**WHAT THE EXERCISE ASKS**: Exactly and only the lines from the one containing "Write a Blender" through the one containing "COL = scn.collection" belong in your copy. Pictures do not.

**RECORDS SHOWN**:
* Start *
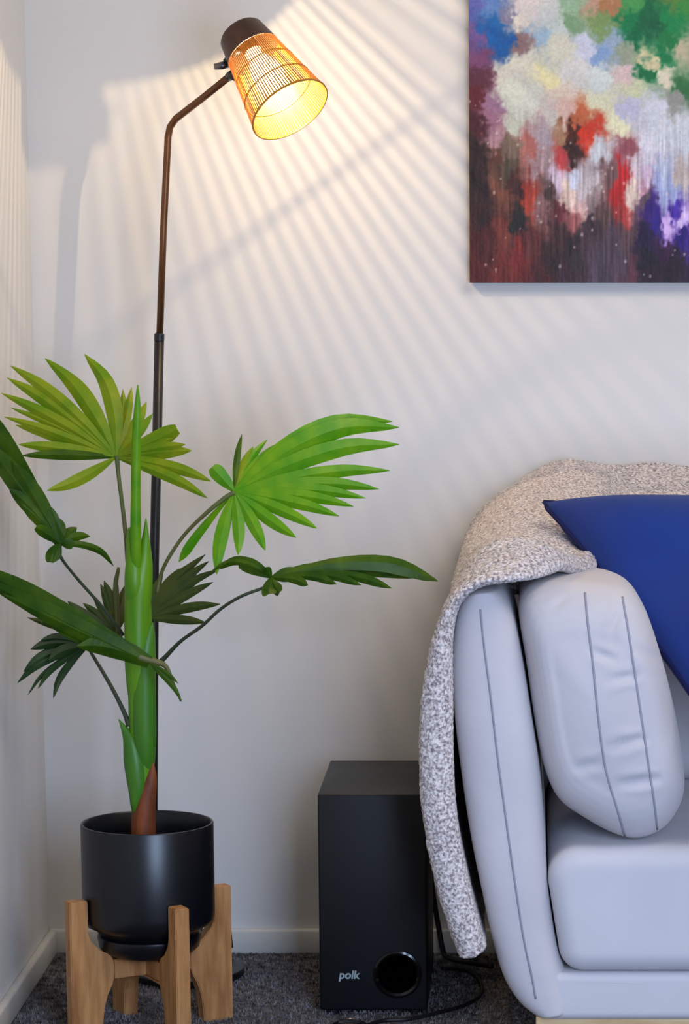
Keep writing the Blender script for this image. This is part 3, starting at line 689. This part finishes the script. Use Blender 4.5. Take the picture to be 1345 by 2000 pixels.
# H: dark frond reaching up out of the frame at the left
YI = YT-.06
frond([(240,1240,3.5,YT+.02),(228,1222,3.4,YT+.01),(195,1180,3.2,YT-.01),(155,1135,3,YT-.03),(125,1098,3,YT-.05),(112,1075,4,YI)], (118,1062,YI), [
 (-50,770,52,-.04,-4,.4,{'wpos':.6,'base':.45}),(-30,860,46,-.05,2,.2,{'wpos':.55,'base':.5}),(18,955,30,-.03,6,0,{'wpos':.6,'base':.5}),(42,985,26,-.02,4,0,{'wpos':.6}),(24,900,38,-.04,2,0,{'wpos':.5}),(70,1030,24,-.02,2,0,{'wpos':.6,'tipw':.4}),
 (92,985,26,.0,0,0,{'wpos':.55}),(116,1012,22,.02,0,0,{'wpos':.6}),(98,1098,24,-.02,4,0,{'wpos':.6,'tipw':.5}),(104,1099,22,-.02,2),(128,1050,40,.0,2,0,{'wpos':.5,'tipw':.5}),(176,1048,18,.04,-6),(222,1106,14,.05,-18,0,{'base':.6}),(150,1030,24,.03,-2)], 'leaf_old', 'petiole_dark')

# ================================================================== floor lamp
YLm = floorY(1908)
lamp = thing('floor_lamp', (0, 0, 0), 'slim bronze and black floor lamp with a lit slotted brass cone shade', 'lamp')
bcen = W(366, 1903, YLm); lamp.location = (bcen.x, YLm, 0)
lathe('base', [(.001, 0.004), (.092, 0.004), (.094, .006), (.094, .014), (.092, .016), (.001, .0175)], 'black_metal', (bcen.x, YLm, 0), parent=lamp, seg=72)
p_bot = W(298, 1885, YLm); p_bot.z = .016
p_mid = W(311, 658, YLm); p_bend = W(329, 245, YLm)
px_ = lambda q: tuple(q)
tube('pole', [px_(p_bot), px_(W(299, 1450, YLm)), px_(W(301, 1100, YLm)), px_(p_mid)], .0078, 'black_metal', lamp, 20)
YHd = YLm-.10
up = [px_(p_mid+Vector((0, 0, -.01))), px_(W(319, 450, YLm)), px_(W(328, 268, YLm)), px_(W(332, 248, YLm-.001)), px_(W(343, 232, YLm-.008)), px_(W(395, 192, YLm-.052)), px_(W(447, 150, YHd))]
tube('upper_pole', up, .0056, 'bronze', lamp, 16)
lathe('collar', [(.0062, -.006), (.0082, -.006), (.0082, .004), (.0062, .006)], 'black_metal', p_mid, W(319, 450, YLm)-p_mid, lamp, 20)
# head
YHc = YHd-.02
top_c = W(469, 64, YHc); bot_c0 = W(573, 217, YHc)
ax = bot_c0-top_c; Lp = ax.length; ax = Vector((ax.x, -Lp*math.tan(R(27)), ax.z)); L = ax.length; ax.normalize()
r0, r1 = .0345, .064
q = ax.to_track_quat('Z', 'Y').to_matrix()
def head(r, a, h): return top_c + q @ Vector((r*math.cos(a), r*math.sin(a), h))
rad = lambda h: r0 + (r1-r0)*h/L
hc = L*.27
V, Fc = [], []
lathe('shade_cap', [(.001, -.004), (r0*.75, -.004), (r0*.95, 0), (rad(.004)+.0008, .004), (rad(hc)+.0008, hc), (rad(hc)-.0006, hc), (rad(.005)-.001, .005), (.001, .002)], 'bronze_dark', top_c, ax, lamp, 64)
def shade():
    V, Fc = [], []; N = 92; t = .0006
    for k in range(N):
        a = 2*math.pi*k/N; hw = math.pi/N*.5
        h0, h1 = hc-.001, L
        b = len(V)
        for h in (h0, h1):
            for da, dr in ((-hw, 0), (hw, 0), (hw, -t), (-hw, -t)): V.append(head(rad(h)+dr, a+da, h))
        for i in range(4):
            j = (i+1) % 4; Fc.append((b+i, b+j, b+4+j, b+4+i))
        Fc += [(b, b+1, b+2, b+3), (b+7, b+6, b+5, b+4)]
    return mesh_obj('shade', V, Fc, 'brass', lamp, False)
sh = shade()
for hh in (L,):
    lathe('shade_rim', [(rad(hh)-.0012, hh-.0015), (rad(hh)+.0008, hh-.0015), (rad(hh)+.0008, hh+.0012), (rad(hh)-.0012, hh+.0012), (rad(hh)-.0012, hh-.0015)], 'brass', top_c, ax, sh, 76)
for hh in (hc+(L-hc)*.33, hc+(L-hc)*.66):
    lathe('shade_ring', [(rad(hh)-.0014, hh-.0006), (rad(hh)+.0005, hh-.0006), (rad(hh)+.0005, hh+.0006), (rad(hh)-.0014, hh+.0006), (rad(hh)-.0014, hh-.0006)], 'brass', top_c, ax, sh, 76)
# joint between arm and head
j0 = W(447, 150, YHd); j1 = head(rad(hc*1.1), 0, hc*1.1)
best = min((head(rad(hc)+.003, a, hc*1.15) for a in np.linspace(0, 6.28, 60)), key=lambda p: (p-j0).length)
tube('bracket', [px_(j0), px_((j0+best)/2+Vector((-.003, 0, .004))), px_(best)], [.007, .008, .009], 'black_metal', lamp, 14)
kn = W(436, 128, YHd)
tube('knob', [px_(kn+Vector((-.014, -.002, -.002))), px_(kn+Vector((-.002, 0, 0))), px_(kn+Vector((.012, .002, .004)))], [.0045, .006, .006], 'chrome', lamp, 14)
tube('bracket', [px_(W(441, 122, YHd)), px_(W(470, 92, YHd-.01))], [.006, .008], 'black_metal', lamp, 12)
# socket, bulb and its filament light
lathe('socket', [(.001, .004), (.014, .004), (.014, hc*.95), (.001, hc*.96)], 'bronze_dark', top_c, ax, lamp, 24)
def bulb_material():
    m = bpy.data.materials.new('lit_bulb_glass'); m.use_nodes = True; nt = m.node_tree; nt.nodes.remove(nt.nodes['Principled BSDF'])
    e = nt.nodes.new('ShaderNodeEmission'); e.inputs[0].default_value = (1, .80, .48, 1); e.inputs[1].default_value = 9
    t = nt.nodes.new('ShaderNodeBsdfTransparent'); mx = nt.nodes.new('ShaderNodeMixShader'); mx.inputs[0].default_value = .25
    nt.links.new(t.outputs[0], mx.inputs[1]); nt.links.new(e.outputs[0], mx.inputs[2]); nt.links.new(mx.outputs[0], nt.nodes['Material Output'].inputs[0]); return m
bh = hc*.95
lathe('bulb', [(.012, bh), (.013, bh+.012), (.018, bh+.024), (.0235, bh+.038), (.0255, bh+.050), (.0235, bh+.062), (.016, bh+.072), (.006, bh+.076), (.0005, bh+.0765)], bulb_material(), top_c, ax, lamp, 32)
fm = bpy.data.materials.new('glowing_filament'); fm.use_nodes = True
fm.node_tree.nodes['Principled BSDF'].inputs['Emission Color'].default_value = (1, .8, .45, 1); fm.node_tree.nodes['Principled BSDF'].inputs['Emission Strength'].default_value = 300
for a in (0, 2.1, 4.2):
    tube('filament', [px_(head(.007, a, bh+.02)), px_(head(.007, a, bh+.060))], 0.0005, fm, lamp, 6)
pl = bpy.data.lights.new('bulb_light', 'POINT'); pl.energy = LAMP_POWER; pl.color = (1, .74, .42); pl.shadow_soft_size = .0018
po = bpy.data.objects.new('bulb_light', pl); C.objects.link(po); po.location = head(0, 0, bh+.040)-Vector((bcen.x, YLm, 0)); po.parent = lamp
# cord
tube('cord', crom([px_(Vector((bcen.x+.05, YLm+.02, .018))), px_(W(395, 1842, YLm+.05)), px_(W(392, 1815, YLm+.06)), px_(W(405, 1795, YLm+.07)), px_(W(425, 1786, YLm+.1)), px_(W(445, 1800, YLm+.12)), px_(W(452, 1850, YLm+.14))], 40), .003, 'cable', lamp, 8)
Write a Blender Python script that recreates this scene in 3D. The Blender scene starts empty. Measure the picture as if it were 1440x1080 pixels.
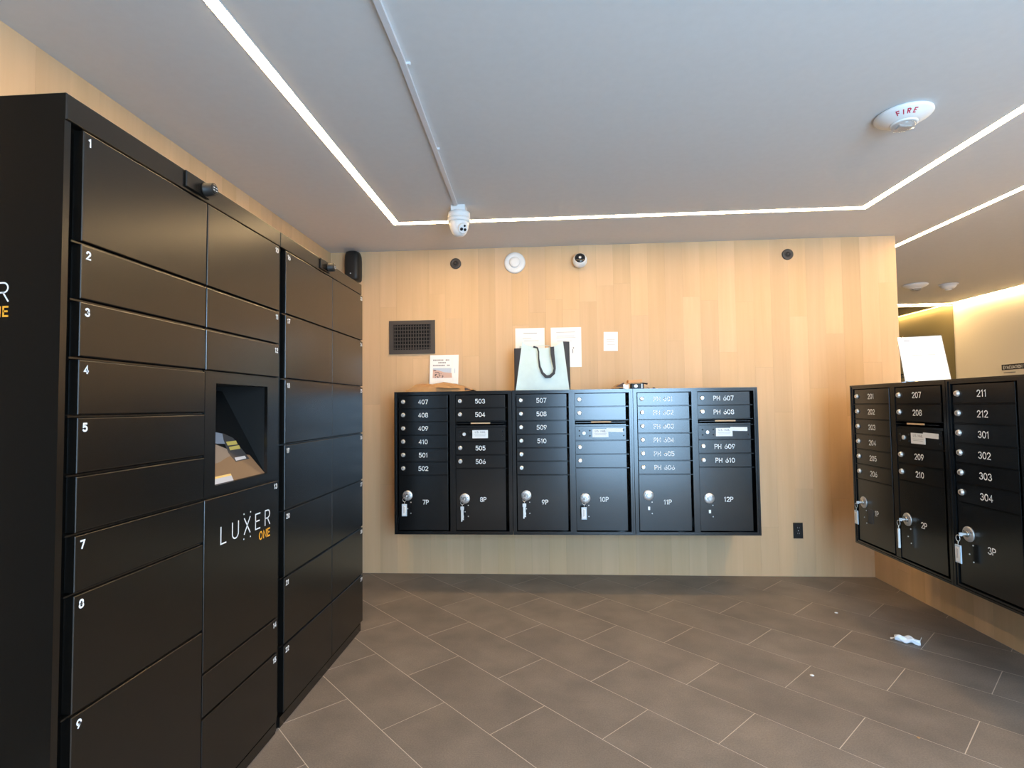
import bpy, bmesh, math, random
from mathutils import Vector, Matrix
random.seed(7)
PI = math.pi
scn = bpy.context.scene
COL = scn.collection

# ------------------------------------------------------------------ camera, world, light, exposure
def look_matrix(yaw, pitch, roll, loc):
    cy, sy, cp, sp = math.cos(yaw), math.sin(yaw), math.cos(pitch), math.sin(pitch)
    f = Vector((sy*cp, cy*cp, sp)); r = Vector((cy, -sy, 0)); u = r.cross(f)
    r2 = r*math.cos(roll) + u*math.sin(roll); u2 = u*math.cos(roll) - r*math.sin(roll)
    m = Matrix((r2, u2, -f)).transposed().to_4x4(); m.translation = loc
    return m
cam_d = bpy.data.cameras.new('camera'); cam = bpy.data.objects.new('camera', cam_d); COL.objects.link(cam)
cam_d.sensor_width = 36.0; cam_d.lens = 18.915; cam_d.clip_start = 0.02
cam.matrix_world = look_matrix(-0.0647, 0.0413, -0.0120, (0, 0, 1.2391))
scn.camera = cam

w = bpy.data.worlds.new('world'); scn.world = w; w.use_nodes = True
w.node_tree.nodes['Background'].inputs[0].default_value = (0.55, 0.75, 1.0, 1)
w.node_tree.nodes['Background'].inputs[1].default_value = 0.3

def area(name, loc, rot, sx, sy, power, color):
    d = bpy.data.lights.new(name, 'AREA'); d.shape = 'RECTANGLE'; d.size = sx; d.size_y = sy
    d.energy = power; d.color = color
    o = bpy.data.objects.new(name, d); COL.objects.link(o); o.location = loc; o.rotation_euler = rot
    return o
# daylight through the street window behind the camera
area('window_daylight', (1.35, -1.44, 1.56), (math.radians(90), 0, 0), 1.75, 1.16, 175, (0.43, 0.70, 1.0))
area('street_daylight', (1.35, -1.44, 0.52), (math.radians(90), 0, 0), 1.75, 0.84, 60, (0.43, 0.70, 1.0))
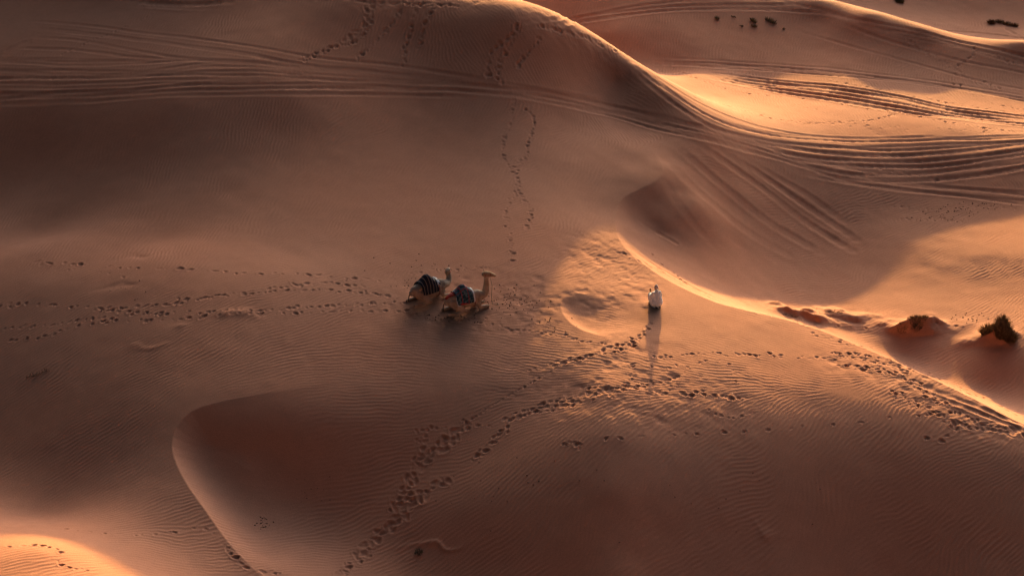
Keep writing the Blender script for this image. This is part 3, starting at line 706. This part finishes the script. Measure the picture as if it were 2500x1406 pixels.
* End *
**SOLUTION TO THE PROBLEM**:
Write a Blender Python script that recreates this scene in 3D. The Blender scene starts empty. Measure the picture as if it were 1440x1080 pixels.
import bpy, bmesh, math, random
from mathutils import Vector, Matrix
random.seed(7)
PI = math.pi
scn = bpy.context.scene
COL = scn.collection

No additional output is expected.